Welcome to the November Money issue of NorthBay biz. Is it unreasonable to expect our representatives to do what every other California family is being forced to do—live within its means? I don’t think so. I believe it’s time to cease asking the California legislature to stop its ever-growing profligate spending. It’s time to demand it. In fact, let’s take a page out of the radical environmentalist’s playbook and insist it roll back statewide spending levels to those of a decade ago. That’s right, demand the state cut the budget by $30 billion to approximately 1999 outlays. As a start, maybe we can roll back the $12.5 billion in new taxes that took effect just this year—and return the money to all the California families in desperate need of it.
The supremely arrogant and out-of-touch legislators in Sacramento, endowed with superiority complexes that know no equal, believe they know what’s best for all the citizens (serfs) they represent. In their minds, they weren’t elected to serve the people’s will—they were ordained to enact their political party’s progressive vision of what’s best for the proletariat, because the “little people” aren’t smart enough to know what’s in their own best interests. And it matters not one whit to them that their approval rating is at an all-time low of 12 percent. They—or people just like them—will be reelected anyway, thanks to the gerrymandering of districts that both political parties were complicit in creating. So they blithely go on dismantling and destroying the foundations that made this state great in the name of “We know what’s best.”

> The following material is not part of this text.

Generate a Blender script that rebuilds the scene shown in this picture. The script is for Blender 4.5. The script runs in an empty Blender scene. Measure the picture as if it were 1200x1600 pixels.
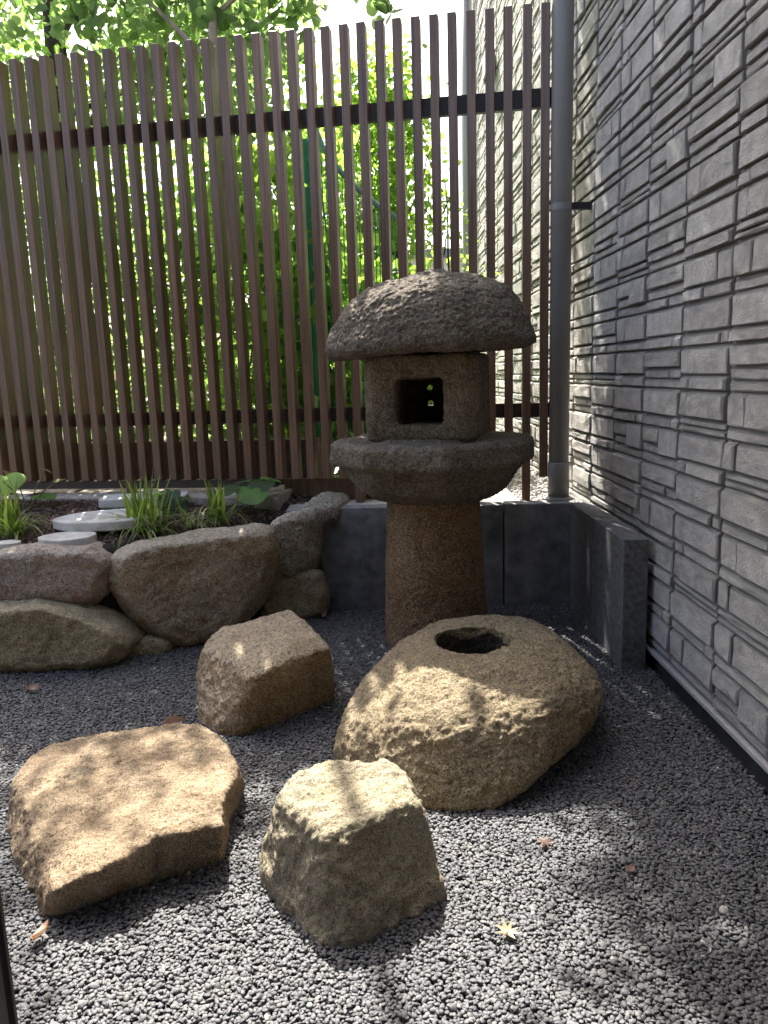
import bpy, bmesh, math, random
import numpy as np
from mathutils import Vector, Matrix

random.seed(7)
RNG = np.random.default_rng(7)
scn = bpy.context.scene
COL = scn.collection

# ------------------------------------------------------------------ camera, sky, sun, exposure
CAM = Vector((0.0, 0.0, 1.47))
R3 = Matrix(((0.99947, 0.03232, -0.00389), (-0.00965, 0.17870, -0.98386), (-0.03110, 0.98337, 0.17892)))
cam_data = bpy.data.cameras.new('camera')
cam = bpy.data.objects.new('camera', cam_data)
COL.objects.link(cam)
cam.matrix_world = Matrix.Translation(CAM) @ R3.to_4x4()
cam_data.sensor_fit = 'VERTICAL'
cam_data.sensor_height = 24.0
cam_data.lens = 18.0
cam_data.clip_start = 0.05
cam_data.clip_end = 500
scn.camera = cam

SUN_AZ, SUN_EL = math.radians(-14), math.radians(54)      # azimuth from +Y towards +X
world = bpy.data.worlds.new("World")
scn.world = world
world.use_nodes = True
wn = world.node_tree
sky = wn.nodes.new('ShaderNodeTexSky')
sky.sky_type = 'NISHITA'
sky.sun_disc = False
sky.sun_elevation = SUN_EL
sky.sun_rotation = SUN_AZ
sky.air_density = 1.0
sky.dust_density = 5.0
sky.ozone_density = 0.1
wn.links.new(sky.outputs[0], wn.nodes['Background'].inputs[0])
wn.nodes['Background'].inputs[1].default_value = 0.13
sl = bpy.data.lights.new('sun', 'SUN')
sl.energy = 5.0
sl.angle = math.radians(0.53)
sl.color = (1.0, 0.94, 0.85)
sun = bpy.data.objects.new('sun', sl)
COL.objects.link(sun)
S_DIR = Vector((math.sin(SUN_AZ) * math.cos(SUN_EL), math.cos(SUN_AZ) * math.cos(SUN_EL), math.sin(SUN_EL)))
sun.rotation_euler = (-S_DIR).to_track_quat('-Z', 'Y').to_euler()
sun.location = S_DIR * 20
scn.view_settings.view_transform = 'Standard'
scn.view_settings.look = 'None'
scn.view_settings.exposure = 1.9
scn.view_settings.gamma = 1.0

# ------------------------------------------------------------------ helpers
def ray(px, py):
    d = R3 @ Vector(((px - 600) / 1200.0, -(py - 800) / 1200.0, -1.0))
    return d
def at(px, py, z=None, Y=None, x=None):
    """the point of the place that stands at photo pixel px,py on a horizontal / cross / wall plane"""
    d = ray(px, py)
    if z is not None: t = (z - CAM.z) / d.z
    elif Y is not None: t = Y / d.y
    else: t = x / d.x
    return CAM + d * t
R3T = R3.transposed()
def proj(p):
    c = R3T @ (Vector(p) - CAM)
    return 600 + 1200 * c.x / -c.z, 800 - 1200 * c.y / -c.z

def mesh_from(name, verts, faces, smooth=False):
    me = bpy.data.meshes.new(name)
    me.from_pydata([tuple(v) for v in verts], [], faces)
    me.update()
    if smooth:
        me.polygons.foreach_set('use_smooth', [True] * len(me.polygons))
    return me
def quick_mesh(name, V, F):
    """numpy arrays: V (n,3), F (m,k) all faces of one size"""
    me = bpy.data.meshes.new(name)
    V = np.asarray(V, np.float32); F = np.asarray(F, np.int32)
    k = F.shape[1]
    me.vertices.add(len(V)); me.vertices.foreach_set('co', V.ravel())
    me.loops.add(F.size); me.loops.foreach_set('vertex_index', F.ravel())
    me.polygons.add(len(F)); me.polygons.foreach_set('loop_start', np.arange(len(F), dtype=np.int32) * k)
    me.update(calc_edges=True); me.validate()
    return me
def obj(name, me, mat=None, parent=None, loc=None):
    o = bpy.data.objects.new(name, me)
    COL.objects.link(o)
    if mat is not None:
        if len(me.materials) == 0: me.materials.append(mat)
    if parent is not None: attach(o, parent)
    if loc is not None: o.location = loc
    return o
ORG = {}
def attach(o, parent):
    o.parent = parent
    if parent.name in ORG:
        o.matrix_parent_inverse = Matrix.Translation(-Vector(ORG[parent.name]))
def thing(name, label, cat, loc=(0, 0, 0), group=None):
    o = bpy.data.objects.new(name, None)
    o.empty_display_size = 0.1
    COL.objects.link(o)
    o.location = loc
    ORG[o.name] = tuple(loc)
    return tag(o, label, cat, group)
def tag(o, label, cat, group=None, kind=None):
    o['label'] = label; o['category'] = cat
    if group: o['group'] = group
    if kind: o['kind'] = kind
    return o
def struct(o, kind='structure', label=None, cat=None):
    o['kind'] = kind
    if label: o['label'] = label
    if cat: o['category'] = cat
    return o

def box(c0, c1):
    (x0, y0, z0), (x1, y1, z1) = c0, c1
    v = [(x0,y0,z0),(x1,y0,z0),(x1,y1,z0),(x0,y1,z0),(x0,y0,z1),(x1,y0,z1),(x1,y1,z1),(x0,y1,z1)]
    f = [(0,3,2,1),(4,5,6,7),(0,1,5,4),(1,2,6,5),(2,3,7,6),(3,0,4,7)]
    return v, f
def bevel_box_mesh(name, c0, c1, b, seg=2):
    v, f = box(c0, c1)
    bm = bmesh.new()
    vs = [bm.verts.new(p) for p in v]
    for q in f: bm.faces.new([vs[i] for i in q])
    if b > 0: bmesh.ops.bevel(bm, geom=list(bm.edges), offset=b, segments=seg, profile=0.6, affect='EDGES')
    me = bpy.data.meshes.new(name); bm.to_mesh(me); bm.free()
    return me
def tube(points, radii, sides=10, caps=True):
    V, F = [], []
    pts = [Vector(p) for p in points]
    n = len(pts)
    prev = None
    for i, p in enumerate(pts):
        d = (pts[min(i+1, n-1)] - pts[max(i-1, 0)]).normalized()
        a = d.orthogonal().normalized() if prev is None else (prev - d * prev.dot(d)).normalized()
        prev = a
        b = d.cross(a)
        r = radii[i] if hasattr(radii, '__len__') else radii
        for k in range(sides):
            t = 2 * math.pi * k / sides
            V.append(p + (a * math.cos(t) + b * math.sin(t)) * r)
    for i in range(n - 1):
        for k in range(sides):
            k2 = (k + 1) % sides
            F.append((i*sides+k, i*sides+k2, (i+1)*sides+k2, (i+1)*sides+k))
    if caps:
        F.append(tuple(range(sides))[::-1]); F.append(tuple((n-1)*sides + k for k in range(sides)))
    return V, F
def merge(parts):
    V, F = [], []
    for v, f in parts:
        o = len(V)
        V += [tuple(p) for p in v]
        F += [tuple(i + o for i in q) for q in f]
    return V, F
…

Instead of raising taxes to support out-of-control spending, the legislature should make job creation its number one overriding priority. Consider: California’s unemployment rate is 12.2 percent—approaching three times what it was in December 2007; California is ranked 49th in a survey of states least friendly to new business; California’s economy has fallen from the fifth to the eighth largest world’s economy; California is the sixth most expensive state to do business in; California now has the worst credit rating of all 50 states. Sadly, this list could go on and on.
And despite endemic multi-billion dollar budget deficits and a reeling economy that have produced this record unemployment, the legislature still serves special interests before its other constituents. For example: A single government employee union (are you ready for this?) is proposing 31 new taxes on consumers and businesses that would generate more than $80 billion over the next two years if adopted. How else can government continue to grow union ranks to perpetuate and expand the neat little scam it has going? You know the one I’m talking about—unions contribute millions in membership dues to the politicians and, in return, these same elected officials increase wages, benefits and bestow early retirement boons on union employees. And here’s the best part: It’s all done with taxpayer monies. What a sweet deal! Who said a perpetual motion machine was impossible? This mechanism seems pretty close to me.
Since Sacramento refuses to stop spending money it doesn’t have, expect attempts to increase taxes on consumer goods. And in concert with those efforts, expect the legislature to start taxing business services too. Our lawmakers seem oblivious to the repercussions of continuing on this path of ruin. Taxing more goods and services hurts everyone no matter the timing, but given our present economic circumstance, it’s madness. People can’t pay for food or rent as it is. None of that matters to the insatiable blowholes in power in Sacramento, however. Their mantra remains, “If it moves, tax it. If it keeps moving, regulate it. If it stops moving, subsidize it.”
The disenchantment with our full-speed ahead, damn the torpedoes, business as usual, keep spending, lawmaking crowd is growing. The number of Californians who think our state is one of the best places to live has dropped from 76 percent to 40 percent. Significantly, California voters now support lower taxes and fewer services as opposed to vice-versa by a 49 to 42 percent margin. There’s a new study out from researchers at California State University Sacramento that’s being pooh-poohed and marginalized by politicians—with help from the press—that states the stifling regulations that have been imposed upon businesses here are costing the state almost 4 million jobs. Imagine the difference 4 million jobs would make in the current California economy. Imagine how much more money the state would be taking in if the tax base were expanded by 4 million people and from companies at which these folks would work. However, in the near future, the regulatory environment only promises to get worse.
In a final note, just slightly off topic, how’s this to epitomize, “when less is more?” It seems Santa Rosa residents are to be commended for not only complying with—but also exceeding—the city’s request to conserve water over the past couple of years. In fact, we’ve been so successful that the Sonoma County Water Agency‘s water sales fell 2 billion gallons short of projections. Naturally then, the fees collected for water use were less. Now here’s the rub. Apparently, the fees collected fell short of the county’s fixed costs, so as a reward for everyone’s conservation efforts, water rates will increase 8 percent in 2010 and another 8 percent in 2011. Pretty good motivation to cooperate with future calls for conservation, isn’t it?
That’s it for now. Enjoy this month’s magazine.